Non ci vuole molto a immaginare cosa farà McCall alla mafia che taglieggia i poveri bottegai e terrorizza le vecchine locali. Meno atteso è invece quanto stavolta The Equalizer 3 accetti la sua natura spirituale. La serie appartiene al genere dei vecchi di menare (Neeson aveva 56 anni quando fece Io vi troverò, Stallone 64 quando fece I mercenari, ora Denzel Washington ne ha 68) ma essendo il suo attore protagonista una persona apertamente cristiana, molto devota e vicina ai predicamenti religiosi, più di che giustizia privata (come era il telefilm da cui prende il titolo) in controluce si parla sempre di una salvazione tramite la punizione.

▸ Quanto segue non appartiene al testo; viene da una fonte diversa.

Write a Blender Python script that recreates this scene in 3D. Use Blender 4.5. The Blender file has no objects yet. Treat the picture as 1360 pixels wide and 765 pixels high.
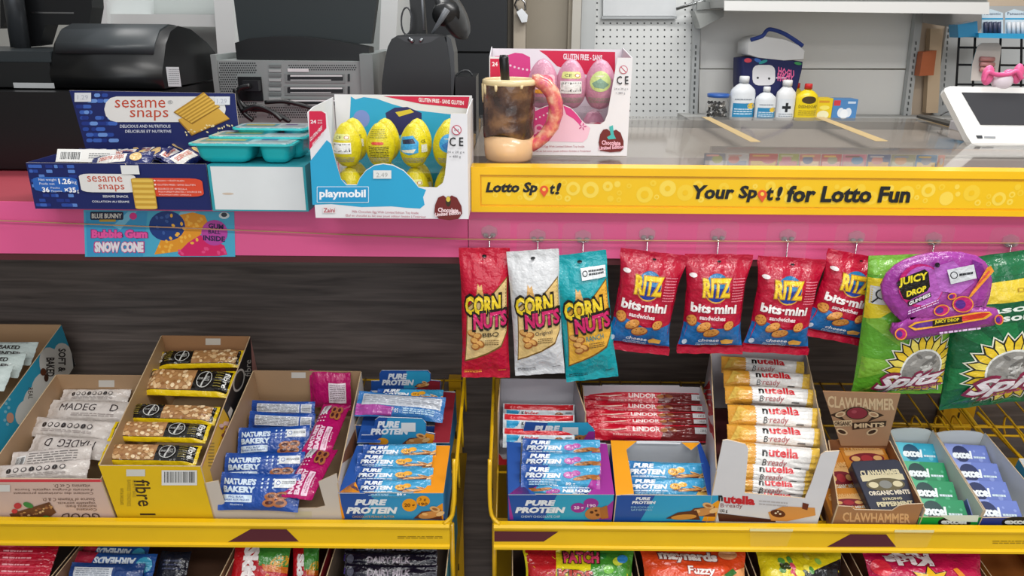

Del resto i film più popolari con Denzel Washington funzionano come parabole, non sempre ma spesso e volentieri, e stavolta al centro di tutto c’è un uomo che non sa se definirsi un giusto o no, non sa se la sua vita di violenza lo ponga tra i buoni oppure no. A un certo punto, inevitabilmente, l’onnipotente sarà anche menzionato.

In quel paesino siciliano, nei giorni di riabilitazione in cui McCall vive come italiano tra gli italiani, mangia con loro, ride con loro e viene doppiato come loro, trova una dimensione semplice in cui i bianchi e i neri sono netti e riconoscibili. Infatti in questo film d’azione a lungo non c’è azione ma un uomo che osserva altri esseri umani e vede il bene e il male in loro. The Equalizer 3 a tratti è un film di contemplazione della grazia nelle vite delle persone semplici, nei bambini e nella comunità in senso cristiano cioè un gruppo di persone che si aiutano e sono l’uno il prossimo dell’altro. Poi McCall estrae il machete e carica le pistole.

È lo spiritualismo americano, battista, il Dio dell’antico testamento che trova in quest’uomo violento l’angelo vendicatore (o almeno lui sembra pensarla così), perché nonostante non voglia essere violento come negli altri film, lo stesso capirà che, come in Ezechiele 25:17, lui è la giustizia che cala con furiosissimo sdegno su chi osa avvelenare e distruggere i propri fratelli. Ha imparato il valore della pace e dell’amore degli uni per gli altri, finalmente, e quindi è pronto ad ammazzare tutti per essa. In una scena abbastanza rivelatrice la comunità riunita si fa convertire all’azione contro i mafiosi dalle parole di questo protagonista che in quel momento è come un predicatore americano, capace con la retorica di convertire animi. Tutto abbastanza convenzionale e in fondo non diverso da qualsiasi altro film con giustizieri, solo che il fatto che il protagonista arrivi alla conclusione di dover fare una strage di cattivi dopo lungo meditare rende tutto leggermente più inquietante di quando la stessa cosa avviene su un’onda emotiva o per rispondere a un codice o per soldi.